The portion of the decree last above quoted, considered with the amendment to petition above quoted, clearly demonstrates that the conclusion of the majority that the plaintiff Steltzer "waived all rights that they had under the chattel mortgage lien" is contrary to the record. As above pointed out, the attachment was levied on March 26, 1940. Chase Investment Company secured its mortgage prior thereto about March 14, 1940, and Bordenaro purchased the truck a day or so previous to that. The only possible theory under which the decree could have been entered adjudging Steltzer's interests in the truck superior to those of Bordenaro and the Chase Investment Company was by foreclosure of the chattel mortgage lien. Without the chattel mortgage lien, the attachment lien was subsequent to and inferior to the interests of the Chase Investment Company and Bordenaro. The decree authorized the issuance of special execution to foreclose the plaintiff's liens. These liens were both the lien of the attachment and the lien of the chattel mortgage.
The majority opinion agrees with the decision of the Nebraska court, "that a mortgagee of chattels does not waive or lose his lien by causing an attachment to be levied upon the mortgaged property." First Nat. Bk. v. Johnson, 68 Neb. 641, 644,94 N.W. 837, 838. This is in accordance with the express holding of this court in the case of Stein v. McAuley, 147 Iowa 630, *Page 1249 125 N.W. 336, 27 L.R.A., N.S., 692, 140 Am. St. Rep. 332, to which the majority opinion refers. The decree herein foreclosed both the chattel mortgage lien and the attachment lien. The plaintiff Mutual Surety Company is the assignee of the decree of foreclosure. Since the chattel mortgage was properly recorded and its lien has never been satisfied or discharged, the right to a special execution herein is determined from the lien of the chattel mortgage. Such lien is superior to the interests of the defendant Bailey. This court is in error when it holds otherwise.

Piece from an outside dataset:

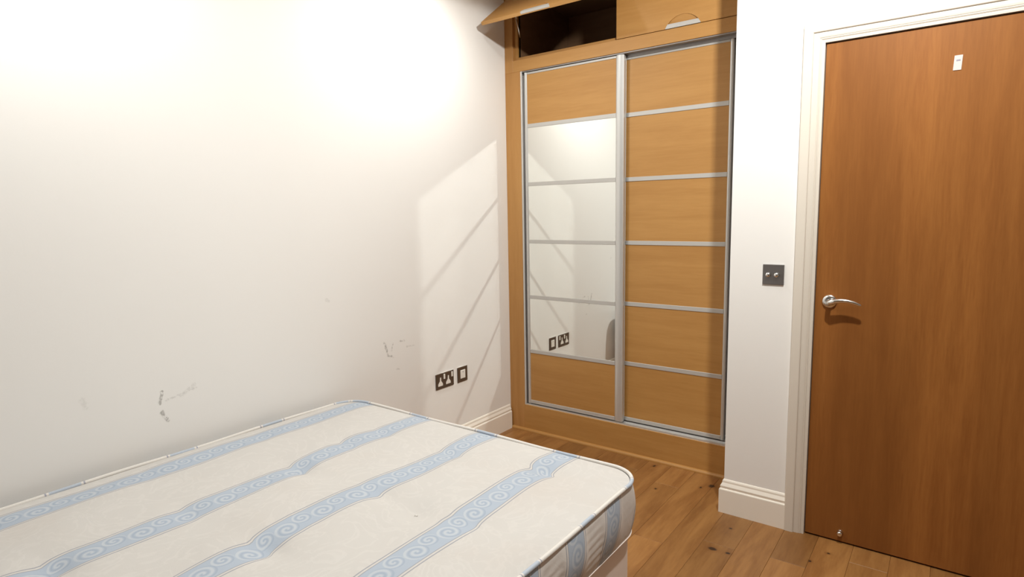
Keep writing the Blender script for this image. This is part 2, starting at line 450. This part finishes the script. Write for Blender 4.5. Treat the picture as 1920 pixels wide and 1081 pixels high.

I am disposed to the view that plaintiff, as assignee of the judgment of foreclosure herein, is limited to the right to a special execution to enforce such judgment, which right is not sufficient to sustain an action of replevin such as was brought herein. Accordingly, the trial court may have reached the right result, but the theory under which this court undertakes to affirm the case seems to me to be clearly erroneous.